Now that you know how to use coroutines, let’s take a look at how this can apply to actual multi-tasking. Now when I say multi-tasking, please keep in mind that in fact, multi-tasking in Lua is still sequential - in other words, multi-tasking is not multi-tasking. But it is fast enough that we’ll notice no difference between the two, so let’s go ahead and make a little example.
To start, let’s make a regular function which will capture character events and print them to the screen.
local function getChars()
local termX, termY = term.getCursorPos()
while true do
local e = {os.pullEvent()}
if e[1] == "key" and e[2] == keys.enter then
return true
elseif e[1] == "char" then
term.setCursorPos(termX, termY)
term.write(e[2])
termX = termX + 1
end
end
end
Now that we have that done, let’s make another function which takes the characters and saves them to a file.
local function saveChars()
local file = fs.open("test_file", "w")
while true do
local e = {os.pullEvent()}
if e[1] == "key" and e[2] == keys.enter then
term.clear() term.setCursorPos(1,1) term.write("Saved the file.")
file.close()
elseif e[1] == "char" then
file.write(e[2])
end
end
end
So far we have two functions - one that gets characters and writes them to a screen, and another that takes characters and saves them to a file. Let’s use coroutines to run these two functions at the same time.
local getC = coroutine.create(getChars)
local saveC = coroutine.create(saveChars)
local evt = {}
while true do
coroutine.resume(getC, unpack(evt))
coroutine.resume(saveC, unpack(evt))
if coroutine.status(getC) == "dead" then
break
end
evt = {os.pullEvent()}
end
You can grab the full code here.
Go ahead and give that a try. What should happen is:
Cool! We’ve achieved a simplistic form of multi-tasking. Now go ahead and make your own use of coroutines.
Word Index
Ancestor - The “parent” of the coroutine. In other words, the function or body of code that calls coroutine.resume.

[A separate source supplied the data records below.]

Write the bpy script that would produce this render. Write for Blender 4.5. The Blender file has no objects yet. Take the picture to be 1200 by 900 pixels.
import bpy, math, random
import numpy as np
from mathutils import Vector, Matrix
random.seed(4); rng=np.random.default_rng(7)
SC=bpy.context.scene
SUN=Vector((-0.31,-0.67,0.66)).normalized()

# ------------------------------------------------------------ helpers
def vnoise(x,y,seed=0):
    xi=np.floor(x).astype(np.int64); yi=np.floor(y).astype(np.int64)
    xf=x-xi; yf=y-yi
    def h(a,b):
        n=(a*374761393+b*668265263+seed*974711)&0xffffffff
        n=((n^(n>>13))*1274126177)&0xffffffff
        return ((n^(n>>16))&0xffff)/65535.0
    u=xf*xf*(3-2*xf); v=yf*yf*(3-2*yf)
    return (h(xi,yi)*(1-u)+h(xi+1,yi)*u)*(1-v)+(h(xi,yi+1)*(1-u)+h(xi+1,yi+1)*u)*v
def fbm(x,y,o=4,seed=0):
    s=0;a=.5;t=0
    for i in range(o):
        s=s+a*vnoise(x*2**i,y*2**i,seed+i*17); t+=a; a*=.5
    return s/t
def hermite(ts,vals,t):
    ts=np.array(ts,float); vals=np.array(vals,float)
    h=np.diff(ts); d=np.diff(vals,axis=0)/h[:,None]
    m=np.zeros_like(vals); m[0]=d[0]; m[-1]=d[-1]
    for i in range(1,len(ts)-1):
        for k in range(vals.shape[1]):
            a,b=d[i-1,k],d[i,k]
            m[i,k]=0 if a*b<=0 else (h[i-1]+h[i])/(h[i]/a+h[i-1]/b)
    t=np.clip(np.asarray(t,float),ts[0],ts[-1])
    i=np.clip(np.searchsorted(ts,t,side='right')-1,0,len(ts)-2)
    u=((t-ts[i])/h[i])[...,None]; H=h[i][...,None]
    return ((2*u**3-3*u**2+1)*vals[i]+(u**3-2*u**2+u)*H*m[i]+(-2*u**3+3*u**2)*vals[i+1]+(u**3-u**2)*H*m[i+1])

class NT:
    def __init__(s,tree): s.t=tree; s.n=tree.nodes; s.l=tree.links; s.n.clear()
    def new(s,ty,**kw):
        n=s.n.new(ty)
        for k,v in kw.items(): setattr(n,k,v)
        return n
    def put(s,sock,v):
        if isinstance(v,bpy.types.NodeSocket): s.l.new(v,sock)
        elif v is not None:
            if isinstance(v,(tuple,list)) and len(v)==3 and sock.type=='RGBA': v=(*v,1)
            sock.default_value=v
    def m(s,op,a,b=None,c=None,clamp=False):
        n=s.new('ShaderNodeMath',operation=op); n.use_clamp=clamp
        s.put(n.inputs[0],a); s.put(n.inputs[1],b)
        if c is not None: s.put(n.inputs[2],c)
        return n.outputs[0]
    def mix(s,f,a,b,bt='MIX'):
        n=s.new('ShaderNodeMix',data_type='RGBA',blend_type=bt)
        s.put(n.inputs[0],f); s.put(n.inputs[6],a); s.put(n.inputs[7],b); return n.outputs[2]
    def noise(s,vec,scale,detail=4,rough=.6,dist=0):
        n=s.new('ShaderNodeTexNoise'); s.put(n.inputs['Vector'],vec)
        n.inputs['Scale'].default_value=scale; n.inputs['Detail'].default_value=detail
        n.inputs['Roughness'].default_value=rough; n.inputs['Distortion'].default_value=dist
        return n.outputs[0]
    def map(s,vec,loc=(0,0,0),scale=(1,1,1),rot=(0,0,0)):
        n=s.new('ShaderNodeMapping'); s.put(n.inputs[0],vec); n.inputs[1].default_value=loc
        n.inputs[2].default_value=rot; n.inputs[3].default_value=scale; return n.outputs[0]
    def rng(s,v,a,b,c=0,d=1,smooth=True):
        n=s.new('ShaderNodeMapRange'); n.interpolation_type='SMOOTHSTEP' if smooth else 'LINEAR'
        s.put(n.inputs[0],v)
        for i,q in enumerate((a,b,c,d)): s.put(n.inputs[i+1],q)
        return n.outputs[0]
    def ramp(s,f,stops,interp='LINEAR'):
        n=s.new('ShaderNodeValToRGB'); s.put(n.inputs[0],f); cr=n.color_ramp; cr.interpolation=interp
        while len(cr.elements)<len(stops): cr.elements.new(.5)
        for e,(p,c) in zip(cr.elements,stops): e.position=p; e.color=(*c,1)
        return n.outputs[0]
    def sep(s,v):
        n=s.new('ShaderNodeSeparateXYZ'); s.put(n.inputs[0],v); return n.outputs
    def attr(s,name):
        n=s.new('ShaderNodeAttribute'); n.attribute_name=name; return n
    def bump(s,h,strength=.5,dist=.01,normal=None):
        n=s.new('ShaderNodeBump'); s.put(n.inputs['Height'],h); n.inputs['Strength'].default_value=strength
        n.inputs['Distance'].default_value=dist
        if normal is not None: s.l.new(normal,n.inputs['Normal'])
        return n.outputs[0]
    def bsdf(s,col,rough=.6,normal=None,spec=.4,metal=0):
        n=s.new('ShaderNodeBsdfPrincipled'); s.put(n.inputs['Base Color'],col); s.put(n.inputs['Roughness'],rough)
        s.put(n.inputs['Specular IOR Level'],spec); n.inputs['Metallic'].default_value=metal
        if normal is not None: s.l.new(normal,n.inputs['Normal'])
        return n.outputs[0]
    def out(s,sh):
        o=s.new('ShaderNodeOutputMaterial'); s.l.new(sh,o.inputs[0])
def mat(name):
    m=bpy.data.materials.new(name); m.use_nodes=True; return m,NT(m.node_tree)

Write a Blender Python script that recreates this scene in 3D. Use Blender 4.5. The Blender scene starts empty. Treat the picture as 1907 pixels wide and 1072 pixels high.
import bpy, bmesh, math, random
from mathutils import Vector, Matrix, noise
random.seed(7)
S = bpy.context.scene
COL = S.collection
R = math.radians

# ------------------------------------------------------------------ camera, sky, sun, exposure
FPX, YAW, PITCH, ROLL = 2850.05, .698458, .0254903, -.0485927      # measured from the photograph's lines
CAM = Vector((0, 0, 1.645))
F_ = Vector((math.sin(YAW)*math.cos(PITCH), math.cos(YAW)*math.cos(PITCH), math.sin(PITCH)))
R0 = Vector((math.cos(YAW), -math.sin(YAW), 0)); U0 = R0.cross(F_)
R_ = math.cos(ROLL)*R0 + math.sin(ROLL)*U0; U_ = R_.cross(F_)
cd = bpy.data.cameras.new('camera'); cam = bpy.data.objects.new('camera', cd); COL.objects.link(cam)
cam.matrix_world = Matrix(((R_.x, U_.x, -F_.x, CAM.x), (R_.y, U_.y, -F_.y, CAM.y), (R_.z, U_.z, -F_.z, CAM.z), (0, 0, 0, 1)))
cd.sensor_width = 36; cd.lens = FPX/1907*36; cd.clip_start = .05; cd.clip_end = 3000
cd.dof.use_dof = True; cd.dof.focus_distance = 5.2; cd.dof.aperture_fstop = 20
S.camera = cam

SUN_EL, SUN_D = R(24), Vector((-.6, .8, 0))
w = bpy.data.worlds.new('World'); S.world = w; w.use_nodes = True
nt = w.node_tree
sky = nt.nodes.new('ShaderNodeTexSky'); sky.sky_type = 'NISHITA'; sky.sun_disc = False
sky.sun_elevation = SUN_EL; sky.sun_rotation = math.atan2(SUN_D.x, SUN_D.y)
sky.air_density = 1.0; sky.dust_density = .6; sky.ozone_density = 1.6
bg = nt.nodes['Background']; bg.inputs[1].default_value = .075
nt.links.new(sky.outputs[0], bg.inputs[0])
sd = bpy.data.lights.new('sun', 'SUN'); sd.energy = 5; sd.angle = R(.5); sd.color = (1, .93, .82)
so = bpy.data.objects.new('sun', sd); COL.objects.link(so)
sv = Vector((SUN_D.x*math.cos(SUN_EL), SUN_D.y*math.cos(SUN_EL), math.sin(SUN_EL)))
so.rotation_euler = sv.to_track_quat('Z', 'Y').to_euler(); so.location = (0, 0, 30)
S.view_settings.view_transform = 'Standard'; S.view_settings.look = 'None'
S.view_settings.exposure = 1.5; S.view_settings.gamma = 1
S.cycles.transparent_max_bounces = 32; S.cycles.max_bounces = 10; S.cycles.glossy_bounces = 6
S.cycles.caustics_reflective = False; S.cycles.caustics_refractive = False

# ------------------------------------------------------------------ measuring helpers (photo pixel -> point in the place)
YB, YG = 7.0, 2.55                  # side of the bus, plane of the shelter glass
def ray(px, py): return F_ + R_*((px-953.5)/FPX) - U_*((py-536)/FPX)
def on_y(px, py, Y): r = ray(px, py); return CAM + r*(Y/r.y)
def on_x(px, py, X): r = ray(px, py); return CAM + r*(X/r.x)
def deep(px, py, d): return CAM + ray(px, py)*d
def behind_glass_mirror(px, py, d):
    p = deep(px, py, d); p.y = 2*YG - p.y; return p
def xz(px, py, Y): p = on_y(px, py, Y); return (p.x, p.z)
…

Block - A chunk of Lua code; usually a function, control structure (such as loops), or variable definition
Multi-Tasking - Running two or more chunks of code at the same time. In the context of Lua however, we do not run two chunks of code at exactly the same time but rather switch back and forth between the two quickly enough that it does not matter.
Yielding Point - The point at which Lua steps out of a function and hands over control to its ancestor.
Function Index
coroutine.create( function )
Creates and returns a coroutine.
coroutine.resume( coroutine, ...)
Resumes a coroutine. Any additional arguments to the coroutine itself will be returned by the yielding point in the function. Returns any arguments provided by coroutine.yield.
coroutine.status ( coroutine )
Gets the status of a coroutine. Can return four values:
coroutine.yield ( ... )
Stops running any code in a function and returns to its ancestor, where it can execute other code. Once the function is resumed again, it coroutine.yield will return any arguments provided to it by coroutine.resume.